[Start EXTRACTED ENTRIES]

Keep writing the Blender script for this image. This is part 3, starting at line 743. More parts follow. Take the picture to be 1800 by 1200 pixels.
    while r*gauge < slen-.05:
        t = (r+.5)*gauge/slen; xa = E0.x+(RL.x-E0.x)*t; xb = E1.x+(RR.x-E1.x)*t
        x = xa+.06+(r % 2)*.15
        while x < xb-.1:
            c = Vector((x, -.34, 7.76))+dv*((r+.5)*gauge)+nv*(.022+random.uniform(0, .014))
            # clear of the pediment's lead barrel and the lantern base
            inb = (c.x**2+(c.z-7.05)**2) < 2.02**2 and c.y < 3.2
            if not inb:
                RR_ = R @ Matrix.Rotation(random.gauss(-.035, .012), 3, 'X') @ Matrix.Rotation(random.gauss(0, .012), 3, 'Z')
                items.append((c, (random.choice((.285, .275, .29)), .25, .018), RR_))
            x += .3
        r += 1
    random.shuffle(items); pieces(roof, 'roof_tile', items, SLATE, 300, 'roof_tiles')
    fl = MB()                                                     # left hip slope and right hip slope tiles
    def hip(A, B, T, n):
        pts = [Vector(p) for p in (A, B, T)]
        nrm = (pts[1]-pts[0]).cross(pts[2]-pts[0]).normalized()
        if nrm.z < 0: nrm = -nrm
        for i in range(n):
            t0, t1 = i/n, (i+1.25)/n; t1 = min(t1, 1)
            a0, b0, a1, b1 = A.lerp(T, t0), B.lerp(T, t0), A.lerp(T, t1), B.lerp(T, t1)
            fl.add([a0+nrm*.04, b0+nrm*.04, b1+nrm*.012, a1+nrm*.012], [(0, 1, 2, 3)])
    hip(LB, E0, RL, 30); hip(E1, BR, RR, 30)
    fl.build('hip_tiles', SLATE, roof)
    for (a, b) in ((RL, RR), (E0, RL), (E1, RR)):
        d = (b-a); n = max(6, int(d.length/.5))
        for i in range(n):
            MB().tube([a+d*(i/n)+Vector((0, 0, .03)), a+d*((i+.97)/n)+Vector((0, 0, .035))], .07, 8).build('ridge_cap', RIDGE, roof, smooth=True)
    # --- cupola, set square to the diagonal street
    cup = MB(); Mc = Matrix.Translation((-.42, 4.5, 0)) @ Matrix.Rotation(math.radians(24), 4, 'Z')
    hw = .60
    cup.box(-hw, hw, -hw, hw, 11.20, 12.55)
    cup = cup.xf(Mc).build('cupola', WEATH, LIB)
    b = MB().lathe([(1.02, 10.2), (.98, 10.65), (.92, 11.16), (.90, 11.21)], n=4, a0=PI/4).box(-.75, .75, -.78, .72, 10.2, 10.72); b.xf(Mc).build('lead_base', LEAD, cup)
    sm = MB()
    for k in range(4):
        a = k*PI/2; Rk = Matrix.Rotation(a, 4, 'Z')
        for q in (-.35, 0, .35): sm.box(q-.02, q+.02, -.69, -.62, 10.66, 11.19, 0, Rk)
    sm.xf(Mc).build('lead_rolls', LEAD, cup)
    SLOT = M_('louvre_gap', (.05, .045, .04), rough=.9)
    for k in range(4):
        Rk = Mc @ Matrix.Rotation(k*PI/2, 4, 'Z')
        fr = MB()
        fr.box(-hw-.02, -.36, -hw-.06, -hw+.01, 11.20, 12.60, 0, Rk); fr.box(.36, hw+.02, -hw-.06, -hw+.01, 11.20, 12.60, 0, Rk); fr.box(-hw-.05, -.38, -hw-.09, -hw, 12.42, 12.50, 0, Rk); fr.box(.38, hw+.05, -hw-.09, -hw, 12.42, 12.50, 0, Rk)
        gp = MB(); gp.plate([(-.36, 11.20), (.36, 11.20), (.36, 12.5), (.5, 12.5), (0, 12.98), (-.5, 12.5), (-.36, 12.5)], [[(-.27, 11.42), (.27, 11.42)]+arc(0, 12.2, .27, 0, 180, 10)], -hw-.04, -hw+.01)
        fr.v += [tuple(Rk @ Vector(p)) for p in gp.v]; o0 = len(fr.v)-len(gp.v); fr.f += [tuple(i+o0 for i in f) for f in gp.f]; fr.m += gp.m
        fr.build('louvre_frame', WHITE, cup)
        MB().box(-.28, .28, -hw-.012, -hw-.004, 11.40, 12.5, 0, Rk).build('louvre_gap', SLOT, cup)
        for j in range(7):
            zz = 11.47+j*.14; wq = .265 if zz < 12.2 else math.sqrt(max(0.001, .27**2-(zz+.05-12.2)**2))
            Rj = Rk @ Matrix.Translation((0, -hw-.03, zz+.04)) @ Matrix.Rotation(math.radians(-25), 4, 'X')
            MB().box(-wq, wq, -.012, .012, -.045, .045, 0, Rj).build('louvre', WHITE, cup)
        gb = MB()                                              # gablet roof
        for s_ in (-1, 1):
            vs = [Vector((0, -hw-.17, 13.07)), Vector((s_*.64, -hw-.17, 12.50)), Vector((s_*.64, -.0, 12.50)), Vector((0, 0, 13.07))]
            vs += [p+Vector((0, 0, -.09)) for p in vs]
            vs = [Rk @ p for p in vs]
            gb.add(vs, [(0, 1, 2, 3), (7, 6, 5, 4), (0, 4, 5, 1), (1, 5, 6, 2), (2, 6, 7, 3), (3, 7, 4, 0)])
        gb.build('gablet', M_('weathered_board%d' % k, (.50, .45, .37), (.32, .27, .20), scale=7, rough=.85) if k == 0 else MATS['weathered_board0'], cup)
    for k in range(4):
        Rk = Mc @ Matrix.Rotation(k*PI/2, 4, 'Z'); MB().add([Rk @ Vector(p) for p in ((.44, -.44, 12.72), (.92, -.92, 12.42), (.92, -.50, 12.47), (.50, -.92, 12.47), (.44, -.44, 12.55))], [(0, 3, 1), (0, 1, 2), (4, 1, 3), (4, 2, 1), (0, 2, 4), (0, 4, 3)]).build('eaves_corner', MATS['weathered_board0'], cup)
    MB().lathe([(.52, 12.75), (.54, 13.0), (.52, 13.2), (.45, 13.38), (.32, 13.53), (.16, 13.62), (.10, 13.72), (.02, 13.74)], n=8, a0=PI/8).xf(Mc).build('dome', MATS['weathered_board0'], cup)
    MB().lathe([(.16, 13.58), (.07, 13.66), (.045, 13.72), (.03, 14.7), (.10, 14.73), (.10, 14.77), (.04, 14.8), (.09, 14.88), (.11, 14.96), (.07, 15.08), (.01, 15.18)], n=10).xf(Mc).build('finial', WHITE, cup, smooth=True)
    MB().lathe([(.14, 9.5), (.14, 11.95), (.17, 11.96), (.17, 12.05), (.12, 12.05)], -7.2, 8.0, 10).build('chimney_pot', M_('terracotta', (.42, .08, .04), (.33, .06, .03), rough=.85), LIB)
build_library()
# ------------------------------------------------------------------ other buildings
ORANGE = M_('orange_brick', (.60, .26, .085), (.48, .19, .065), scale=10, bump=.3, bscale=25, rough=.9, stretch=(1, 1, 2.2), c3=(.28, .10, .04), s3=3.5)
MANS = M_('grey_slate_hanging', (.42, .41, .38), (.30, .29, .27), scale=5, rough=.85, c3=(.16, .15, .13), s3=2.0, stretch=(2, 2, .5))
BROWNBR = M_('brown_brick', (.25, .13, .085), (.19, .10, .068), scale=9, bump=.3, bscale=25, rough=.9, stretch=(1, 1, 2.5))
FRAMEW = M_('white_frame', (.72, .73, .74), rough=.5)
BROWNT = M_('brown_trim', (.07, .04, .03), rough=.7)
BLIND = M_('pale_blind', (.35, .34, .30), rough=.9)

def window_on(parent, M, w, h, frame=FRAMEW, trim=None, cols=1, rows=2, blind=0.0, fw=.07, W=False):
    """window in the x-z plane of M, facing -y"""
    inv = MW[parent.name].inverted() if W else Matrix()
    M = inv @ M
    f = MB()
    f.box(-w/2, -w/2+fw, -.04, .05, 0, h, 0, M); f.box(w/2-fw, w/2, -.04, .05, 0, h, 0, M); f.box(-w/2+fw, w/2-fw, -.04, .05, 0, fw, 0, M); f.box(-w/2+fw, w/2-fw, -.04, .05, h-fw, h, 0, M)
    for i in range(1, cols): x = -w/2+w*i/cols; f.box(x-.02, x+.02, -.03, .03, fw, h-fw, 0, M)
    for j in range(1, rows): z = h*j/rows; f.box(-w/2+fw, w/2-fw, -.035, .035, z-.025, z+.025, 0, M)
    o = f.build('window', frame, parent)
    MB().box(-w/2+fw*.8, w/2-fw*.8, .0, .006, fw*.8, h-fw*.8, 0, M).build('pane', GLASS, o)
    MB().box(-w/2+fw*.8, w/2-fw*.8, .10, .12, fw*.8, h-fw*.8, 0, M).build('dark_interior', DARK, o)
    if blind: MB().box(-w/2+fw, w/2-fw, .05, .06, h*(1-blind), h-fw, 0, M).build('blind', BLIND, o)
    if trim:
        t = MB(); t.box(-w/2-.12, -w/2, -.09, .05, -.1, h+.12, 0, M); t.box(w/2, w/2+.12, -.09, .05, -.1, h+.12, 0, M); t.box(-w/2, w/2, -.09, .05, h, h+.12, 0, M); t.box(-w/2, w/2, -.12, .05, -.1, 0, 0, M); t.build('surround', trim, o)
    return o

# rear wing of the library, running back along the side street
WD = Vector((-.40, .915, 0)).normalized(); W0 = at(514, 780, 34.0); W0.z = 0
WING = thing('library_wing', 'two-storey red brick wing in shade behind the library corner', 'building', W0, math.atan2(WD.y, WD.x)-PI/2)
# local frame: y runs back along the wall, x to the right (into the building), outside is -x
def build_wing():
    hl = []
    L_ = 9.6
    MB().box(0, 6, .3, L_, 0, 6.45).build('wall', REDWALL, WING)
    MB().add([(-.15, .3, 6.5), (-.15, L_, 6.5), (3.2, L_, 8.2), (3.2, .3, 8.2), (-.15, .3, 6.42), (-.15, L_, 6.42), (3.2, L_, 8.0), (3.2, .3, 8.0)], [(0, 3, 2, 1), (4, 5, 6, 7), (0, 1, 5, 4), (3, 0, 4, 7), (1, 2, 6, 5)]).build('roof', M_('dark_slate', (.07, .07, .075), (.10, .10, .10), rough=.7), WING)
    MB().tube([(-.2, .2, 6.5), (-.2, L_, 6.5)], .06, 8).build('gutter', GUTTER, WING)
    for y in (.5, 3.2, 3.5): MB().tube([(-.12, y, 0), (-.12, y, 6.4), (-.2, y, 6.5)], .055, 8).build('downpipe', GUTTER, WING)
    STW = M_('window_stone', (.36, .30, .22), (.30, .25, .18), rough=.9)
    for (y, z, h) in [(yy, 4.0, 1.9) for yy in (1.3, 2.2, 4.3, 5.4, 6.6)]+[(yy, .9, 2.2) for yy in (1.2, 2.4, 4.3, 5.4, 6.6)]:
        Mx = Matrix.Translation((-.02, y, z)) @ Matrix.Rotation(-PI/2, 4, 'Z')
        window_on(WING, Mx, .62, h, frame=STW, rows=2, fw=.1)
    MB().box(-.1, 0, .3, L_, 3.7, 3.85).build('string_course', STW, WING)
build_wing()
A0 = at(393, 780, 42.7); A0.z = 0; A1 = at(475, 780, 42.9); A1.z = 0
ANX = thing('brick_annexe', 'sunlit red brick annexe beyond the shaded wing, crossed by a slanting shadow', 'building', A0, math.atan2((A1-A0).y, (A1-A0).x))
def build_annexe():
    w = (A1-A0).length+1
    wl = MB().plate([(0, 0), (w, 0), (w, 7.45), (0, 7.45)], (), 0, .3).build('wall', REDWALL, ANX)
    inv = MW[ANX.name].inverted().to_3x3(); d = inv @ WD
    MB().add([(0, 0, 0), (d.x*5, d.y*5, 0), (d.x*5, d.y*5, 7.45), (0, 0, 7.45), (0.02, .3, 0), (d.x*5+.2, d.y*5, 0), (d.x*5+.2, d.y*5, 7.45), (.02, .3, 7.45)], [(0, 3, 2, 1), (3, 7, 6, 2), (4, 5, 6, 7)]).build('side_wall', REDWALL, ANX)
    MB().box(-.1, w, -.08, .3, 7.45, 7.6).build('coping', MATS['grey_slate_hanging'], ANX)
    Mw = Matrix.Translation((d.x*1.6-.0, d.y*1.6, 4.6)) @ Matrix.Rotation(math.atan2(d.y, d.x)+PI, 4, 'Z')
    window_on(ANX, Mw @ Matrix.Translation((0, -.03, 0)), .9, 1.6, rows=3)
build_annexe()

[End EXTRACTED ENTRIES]
[Start EXTRACTED ENTRIES]

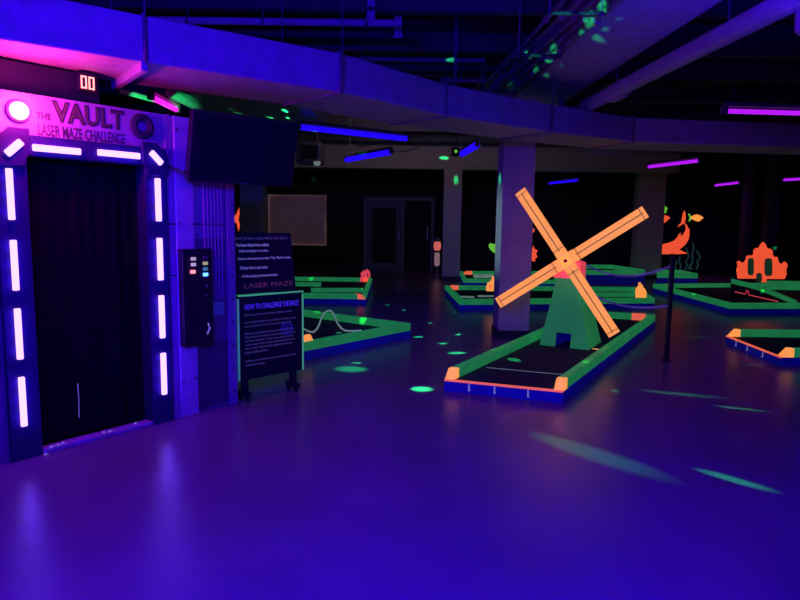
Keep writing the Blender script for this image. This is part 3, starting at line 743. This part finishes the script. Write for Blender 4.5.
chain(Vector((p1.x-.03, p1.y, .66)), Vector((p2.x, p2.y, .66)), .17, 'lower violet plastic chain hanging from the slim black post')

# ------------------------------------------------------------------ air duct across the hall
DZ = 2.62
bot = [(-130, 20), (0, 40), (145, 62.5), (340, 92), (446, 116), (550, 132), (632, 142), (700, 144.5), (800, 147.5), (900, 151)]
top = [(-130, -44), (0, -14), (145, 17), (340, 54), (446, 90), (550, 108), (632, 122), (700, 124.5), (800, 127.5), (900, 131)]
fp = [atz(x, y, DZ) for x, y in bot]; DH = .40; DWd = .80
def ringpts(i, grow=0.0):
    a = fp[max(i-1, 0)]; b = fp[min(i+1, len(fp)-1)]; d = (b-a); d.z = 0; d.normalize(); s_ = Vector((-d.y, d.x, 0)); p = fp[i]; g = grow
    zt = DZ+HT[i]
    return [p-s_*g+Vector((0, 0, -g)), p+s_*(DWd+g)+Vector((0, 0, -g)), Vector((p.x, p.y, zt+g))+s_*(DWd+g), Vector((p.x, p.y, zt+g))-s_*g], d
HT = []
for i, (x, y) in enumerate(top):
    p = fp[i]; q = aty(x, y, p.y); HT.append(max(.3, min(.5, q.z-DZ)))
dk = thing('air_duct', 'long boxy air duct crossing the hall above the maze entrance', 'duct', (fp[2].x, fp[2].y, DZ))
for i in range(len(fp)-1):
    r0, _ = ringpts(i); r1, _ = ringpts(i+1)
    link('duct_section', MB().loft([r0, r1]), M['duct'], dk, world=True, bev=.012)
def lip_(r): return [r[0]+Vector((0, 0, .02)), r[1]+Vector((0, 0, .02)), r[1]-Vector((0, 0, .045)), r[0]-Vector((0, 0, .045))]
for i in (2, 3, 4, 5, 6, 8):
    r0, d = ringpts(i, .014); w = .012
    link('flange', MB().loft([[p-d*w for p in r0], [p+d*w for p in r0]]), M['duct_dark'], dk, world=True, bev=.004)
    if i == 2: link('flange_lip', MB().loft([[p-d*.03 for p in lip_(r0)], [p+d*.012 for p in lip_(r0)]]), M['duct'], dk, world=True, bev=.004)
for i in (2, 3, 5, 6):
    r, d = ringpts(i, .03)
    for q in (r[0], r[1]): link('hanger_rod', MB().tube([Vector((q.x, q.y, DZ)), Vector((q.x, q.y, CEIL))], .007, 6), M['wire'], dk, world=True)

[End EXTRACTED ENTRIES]
[Start EXTRACTED ENTRIES]

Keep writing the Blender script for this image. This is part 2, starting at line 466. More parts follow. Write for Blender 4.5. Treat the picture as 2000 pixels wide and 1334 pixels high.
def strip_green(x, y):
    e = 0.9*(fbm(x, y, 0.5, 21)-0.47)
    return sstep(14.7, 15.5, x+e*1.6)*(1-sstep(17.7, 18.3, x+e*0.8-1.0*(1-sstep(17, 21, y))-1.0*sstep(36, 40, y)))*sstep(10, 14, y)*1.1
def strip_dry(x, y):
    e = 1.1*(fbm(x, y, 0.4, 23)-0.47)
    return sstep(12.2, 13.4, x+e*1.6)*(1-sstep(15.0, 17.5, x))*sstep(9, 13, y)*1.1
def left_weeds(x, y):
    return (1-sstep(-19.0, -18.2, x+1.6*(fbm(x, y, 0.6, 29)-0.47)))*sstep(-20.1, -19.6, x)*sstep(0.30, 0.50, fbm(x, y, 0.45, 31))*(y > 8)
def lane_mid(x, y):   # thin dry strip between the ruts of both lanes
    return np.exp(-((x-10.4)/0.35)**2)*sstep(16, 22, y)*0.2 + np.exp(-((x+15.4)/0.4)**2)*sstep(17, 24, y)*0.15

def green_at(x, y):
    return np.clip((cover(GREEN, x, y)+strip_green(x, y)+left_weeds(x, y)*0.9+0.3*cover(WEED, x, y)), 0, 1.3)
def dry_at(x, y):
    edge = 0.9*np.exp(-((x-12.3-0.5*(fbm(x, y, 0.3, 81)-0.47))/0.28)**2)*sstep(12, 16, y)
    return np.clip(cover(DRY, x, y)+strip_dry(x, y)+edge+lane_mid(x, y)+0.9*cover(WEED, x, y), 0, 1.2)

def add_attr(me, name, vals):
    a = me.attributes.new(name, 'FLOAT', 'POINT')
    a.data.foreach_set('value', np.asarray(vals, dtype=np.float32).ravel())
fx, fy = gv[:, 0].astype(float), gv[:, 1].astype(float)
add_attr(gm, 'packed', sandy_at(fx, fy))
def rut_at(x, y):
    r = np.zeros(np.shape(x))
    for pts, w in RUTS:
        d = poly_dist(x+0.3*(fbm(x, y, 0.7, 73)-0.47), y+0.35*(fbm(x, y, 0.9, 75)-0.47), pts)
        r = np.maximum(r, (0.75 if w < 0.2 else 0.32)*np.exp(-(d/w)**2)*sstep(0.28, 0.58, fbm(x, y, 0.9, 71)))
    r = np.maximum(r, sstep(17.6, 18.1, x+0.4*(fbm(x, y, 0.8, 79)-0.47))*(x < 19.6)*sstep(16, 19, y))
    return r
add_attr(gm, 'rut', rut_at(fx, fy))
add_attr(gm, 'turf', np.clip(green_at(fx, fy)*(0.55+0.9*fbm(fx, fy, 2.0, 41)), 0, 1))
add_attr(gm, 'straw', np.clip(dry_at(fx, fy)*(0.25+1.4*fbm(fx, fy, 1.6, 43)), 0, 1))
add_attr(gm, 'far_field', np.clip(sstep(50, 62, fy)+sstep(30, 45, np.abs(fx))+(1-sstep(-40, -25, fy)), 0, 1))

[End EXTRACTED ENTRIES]

Copy out every line that includes the word "script".

Keep writing the Blender script for this image. This is part 3, starting at line 743. More parts follow. Take the picture to be 1800 by 1200 pixels.
Keep writing the Blender script for this image. This is part 3, starting at line 743. This part finishes the script. Write for Blender 4.5.
Keep writing the Blender script for this image. This is part 2, starting at line 466. More parts follow. Write for Blender 4.5. Treat the picture as 2000 pixels wide and 1334 pixels high.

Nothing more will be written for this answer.